Day 7 -- A For Adventure -- 93 days to go

My husband and I embarked on a 100-day challenge on June 1st that will take us a year to complete.

I stumbled across the challenge while reading through my local paper one evening after getting home from my day job. The piece was called Time to get outside and play and encouraged simply getting outdoors, getting fresh air, getting more activity in our techno-driven, sedentary world.

It really attracted me, who has taken on various online challenges in the seven years I've been blogging: reading challenges, the Movie Madness challenge (where I watched 100 films in a year) and of course the annual NaNoWriMo November writing marathon.

However, I didn't think it would attract my agoraphobic husband. Still, I told him about it and asked him if he would like to do the challenge with me.

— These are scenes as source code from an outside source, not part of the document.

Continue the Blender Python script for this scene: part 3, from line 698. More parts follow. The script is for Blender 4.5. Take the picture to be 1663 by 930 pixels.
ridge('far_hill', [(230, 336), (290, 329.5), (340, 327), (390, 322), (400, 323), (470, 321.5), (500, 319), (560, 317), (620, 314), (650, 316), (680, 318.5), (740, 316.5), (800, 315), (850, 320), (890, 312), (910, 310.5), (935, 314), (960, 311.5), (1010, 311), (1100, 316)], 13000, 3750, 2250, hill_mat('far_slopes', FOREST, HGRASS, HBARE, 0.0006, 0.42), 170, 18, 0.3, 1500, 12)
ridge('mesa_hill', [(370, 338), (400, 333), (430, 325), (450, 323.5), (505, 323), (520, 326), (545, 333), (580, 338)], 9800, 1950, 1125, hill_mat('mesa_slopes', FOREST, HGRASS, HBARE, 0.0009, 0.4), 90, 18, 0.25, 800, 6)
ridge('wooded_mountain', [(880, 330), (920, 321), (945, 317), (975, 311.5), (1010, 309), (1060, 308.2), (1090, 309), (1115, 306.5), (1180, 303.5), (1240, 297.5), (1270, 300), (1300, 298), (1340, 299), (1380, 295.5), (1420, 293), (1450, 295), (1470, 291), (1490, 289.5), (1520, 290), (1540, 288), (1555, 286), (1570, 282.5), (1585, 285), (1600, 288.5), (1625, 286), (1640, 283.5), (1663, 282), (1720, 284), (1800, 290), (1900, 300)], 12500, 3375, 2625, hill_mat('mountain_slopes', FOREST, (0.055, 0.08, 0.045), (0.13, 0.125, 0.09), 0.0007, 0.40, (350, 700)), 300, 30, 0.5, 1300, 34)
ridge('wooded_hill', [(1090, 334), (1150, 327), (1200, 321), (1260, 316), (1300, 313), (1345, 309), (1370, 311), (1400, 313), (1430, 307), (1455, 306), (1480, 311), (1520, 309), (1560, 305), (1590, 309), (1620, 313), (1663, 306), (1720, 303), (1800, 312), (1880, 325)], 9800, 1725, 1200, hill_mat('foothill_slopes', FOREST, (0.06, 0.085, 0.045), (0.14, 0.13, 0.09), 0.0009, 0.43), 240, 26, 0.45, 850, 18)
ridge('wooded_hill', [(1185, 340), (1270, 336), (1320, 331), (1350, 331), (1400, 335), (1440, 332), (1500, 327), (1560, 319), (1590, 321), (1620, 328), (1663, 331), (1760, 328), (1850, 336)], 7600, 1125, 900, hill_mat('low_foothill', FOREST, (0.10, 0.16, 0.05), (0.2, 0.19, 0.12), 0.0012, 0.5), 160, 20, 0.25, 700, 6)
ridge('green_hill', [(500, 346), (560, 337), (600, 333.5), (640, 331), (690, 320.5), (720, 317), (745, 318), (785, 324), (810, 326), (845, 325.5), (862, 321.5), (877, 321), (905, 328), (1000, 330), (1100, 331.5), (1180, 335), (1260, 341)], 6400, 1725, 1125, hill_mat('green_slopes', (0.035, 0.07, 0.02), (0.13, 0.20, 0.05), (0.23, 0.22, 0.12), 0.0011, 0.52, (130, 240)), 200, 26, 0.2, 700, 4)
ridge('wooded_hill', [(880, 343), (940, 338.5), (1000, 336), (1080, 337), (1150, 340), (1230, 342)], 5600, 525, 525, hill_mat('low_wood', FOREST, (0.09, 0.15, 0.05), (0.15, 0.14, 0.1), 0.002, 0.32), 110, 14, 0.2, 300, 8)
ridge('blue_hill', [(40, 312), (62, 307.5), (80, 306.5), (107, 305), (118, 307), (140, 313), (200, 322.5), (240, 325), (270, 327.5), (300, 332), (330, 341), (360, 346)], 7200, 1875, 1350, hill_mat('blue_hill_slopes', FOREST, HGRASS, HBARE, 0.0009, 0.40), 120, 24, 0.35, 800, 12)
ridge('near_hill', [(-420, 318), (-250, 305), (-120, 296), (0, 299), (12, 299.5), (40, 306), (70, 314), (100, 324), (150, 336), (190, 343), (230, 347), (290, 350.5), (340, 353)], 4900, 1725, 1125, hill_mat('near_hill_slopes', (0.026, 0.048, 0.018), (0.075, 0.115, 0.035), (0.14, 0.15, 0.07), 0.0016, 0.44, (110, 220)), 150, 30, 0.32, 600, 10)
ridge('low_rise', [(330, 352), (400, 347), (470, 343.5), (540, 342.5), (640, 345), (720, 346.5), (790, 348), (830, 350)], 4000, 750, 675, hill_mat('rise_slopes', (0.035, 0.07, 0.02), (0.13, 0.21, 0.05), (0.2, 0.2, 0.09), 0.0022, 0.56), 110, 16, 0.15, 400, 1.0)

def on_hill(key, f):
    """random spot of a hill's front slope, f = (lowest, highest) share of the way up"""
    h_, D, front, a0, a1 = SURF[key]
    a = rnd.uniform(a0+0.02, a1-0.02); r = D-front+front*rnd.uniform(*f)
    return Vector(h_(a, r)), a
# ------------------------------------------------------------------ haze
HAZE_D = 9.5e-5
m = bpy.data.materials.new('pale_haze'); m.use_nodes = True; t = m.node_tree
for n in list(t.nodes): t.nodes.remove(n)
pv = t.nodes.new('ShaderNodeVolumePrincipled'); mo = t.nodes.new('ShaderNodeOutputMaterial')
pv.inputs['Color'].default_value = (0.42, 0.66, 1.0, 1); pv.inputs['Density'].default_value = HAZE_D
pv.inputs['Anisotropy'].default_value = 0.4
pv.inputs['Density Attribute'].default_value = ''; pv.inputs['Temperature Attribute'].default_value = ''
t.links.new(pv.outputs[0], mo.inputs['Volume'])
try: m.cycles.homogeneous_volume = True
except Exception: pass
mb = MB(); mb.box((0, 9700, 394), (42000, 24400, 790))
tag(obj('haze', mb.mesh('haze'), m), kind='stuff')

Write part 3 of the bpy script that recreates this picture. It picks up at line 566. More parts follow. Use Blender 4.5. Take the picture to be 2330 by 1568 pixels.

To my absolute delight, he said yes.

Brad is from Toronto, and when we moved to my home province of Nova Scotia fifteen years ago, he was unnerved by all of the open spaces here. He prefers the concrete jungle of the Big City, yet his agoraphobia was already present when we lived in Toronto. It was harder to pin down, however, because at that time his bipolar disorder was not as well-controlled, and he spent many happy days strolling along downtown if he was in a manic phase.

Ironically, many former Ontario come-from-aways seek out Nova Scotia for the very things that freak Brad out: open beaches, undeveloped forests, lakes aplenty, rocky coastlines. In the fifteen years we've been here, I've invited Brad to come with me when I headed out for a walk along the ocean or in the woods, knowing that nine times out of ten, he'll decline. So most of this province has remained unexplored by my husband, who somehow retains a curious heart within his agoraphobic condition.

In the short time that we've taken up the challenge, we've been to two ocean beaches, a city park featuring a pond and gardens, an outdoor art fair at a winery, and an outdoor multicultural festival showcasing international dancing. All of those would have been on Brad's 'I-think-I'll-skip' list before signing on for the challenge. I think this is the first summer in his adult life that he'll greet the fall with a tan.

We've had a few urban adventure walks, as well -- simply heading out to the car-centric business park to see a movie on public transit turned what seems like an indoor sedentary event into a marathon hiking event. But it was worth it -- Wolfcop! He's a wolf. And a cop.

We chronicle our adventures on our Facebook pages -- I also share mine on Twitter -- and the response from my circle of friends has been so supportive for Brad. I also notice that many people are wondering why they don't do something similar with their own partners in crime.

Although the challenge is meant to be 100 days of adventure in a row, we're taking ours slowly. It's better to build in success. There would be no way that Brad could handle a pace more frequent than twice a week, which is already well past his normal tolerance level. For me, who has chronic pain issues, a twice-a-week adventure is doable without wearing me out.

For anyone who wants to join in on the challenge, you can visit their web site HERE.


Is there someplace nearby that you've always said to yourself, 'We've got to go there sometime'? Why not check it out? We're having a ball doing just that.